Tom L is a good writer - I have gotten a lot out of his books and articles over the years - excellent point here:
"Since February 2015, the SRE (site reliability engineering) team at Stack Overflow has switched from a mixture of Python and Bash to Go. Even though Go isn't a scripting language, for small programs it compiles and runs nearly as fast as Python takes to start. At Stack Overflow we tend to prefer compiled, type-checked languages for large programs, especially when multiple people are collaborating, and, therefore, no one person is familiar with every line of code. Our policy was that Bash scripts couldn't be larger than 100 lines and Python programs couldn't be larger than 1,000 lines. Those seemed like reasonable limits. Rewriting scripts when they grew beyond the limit, however, was a lot of work. It was better to start in Go and avoid the conversion."
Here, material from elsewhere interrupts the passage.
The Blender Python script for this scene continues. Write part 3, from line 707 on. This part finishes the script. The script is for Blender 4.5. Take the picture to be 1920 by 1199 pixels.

Not Golang, per se, but over time you are limited by your tools. Big bash scripts get unwieldy. Nodejs changes underlying dependencies (coincidentally wrestling with 4 yr old nodejs this week).
What I noticed about this - I'm not thrilled right now about using node to write console helper scripts, but the CLI lib they're using here does have a pretty nice interface. I do like Python generally for doing scripting type things, but there doesn't seem to be any mindshare for any cli helper libs for it other than click, which IMO has a really clumsy, awkward interface. Ruby is generally my favorite go-to now, and it has a bunch of cli helper libs with a variety of types of interfaces, at least some of which have what I consider to be a really slick interface.
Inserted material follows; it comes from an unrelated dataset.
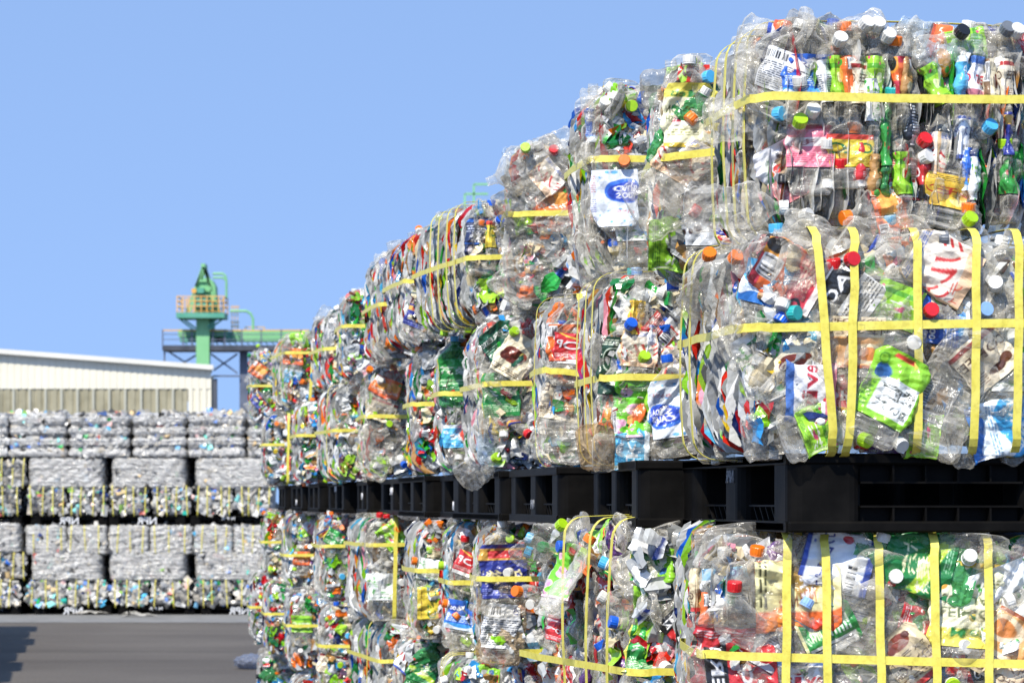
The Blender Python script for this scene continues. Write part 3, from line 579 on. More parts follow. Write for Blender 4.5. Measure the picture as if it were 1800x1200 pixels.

If I was better at Python, I might try my hand at writing a better Python cli lib myself. I'm surprised nobody else has yet.
I'm interested in finding a Python CLI lib for building command suite apps. I've written a few with Click, and its architecture seems weird and clumsy to me. I looked at that website, and it doesn't list any command suite libs other than Click. There's a few other CLI-related libs, but for doing stuff like making prompts work nicely.
My usual go-to for that kind of stuff is Escort for Ruby. Everything is defined at a place and level that makes sense IMO.
I have had some nice results with swift. It’s still predominately Apple tech (macOS,iOS) but the packages manager is nice and it’s has nice “script” feel for a compiled language.
In respect of some of the comments elsewhere saying that the person would probably have been better off just doing the damn job, XKCD has, of course, got there first.
I reference these regularly to keep me on track doing things that actually matter, rather than tinkering endlessly to save me having to do things that are less interesting, but would take less time.
Funny, I have those exact two comics sitting right outside my cubicle. #1319 was put there because my team lead thought I wrote too many scripts to automate silly stuff. I put #1205 there beside it so that I could rationalize all the automation I do.
On the subject of automation, has anyone been able to do or is there even any scope for script level automation for video post-production? I'm talking specifically Adobe Premiere. I have to constantly do a series of the same actions on different content assets much like re-skinning. If anyone has had any success - I'd be interested to learn from you.
I have been looking into that of late and have found that the what little scripting options Adobe provides are woefully inadequate for anything more than basic macros.
I have been looking at FFMPEG for automating video post-production, and recommend you do the same.
What I want to know is - how can I automate the Google Admin interface. Because holy crap, is it slow.
Yeah, I'm sure there is an API :-) I just haven't gotten around to looking into it yet, it's one of those annoying things that never gets to the point of seriousness, but gets a few choice words from me when I have to use Google Admin.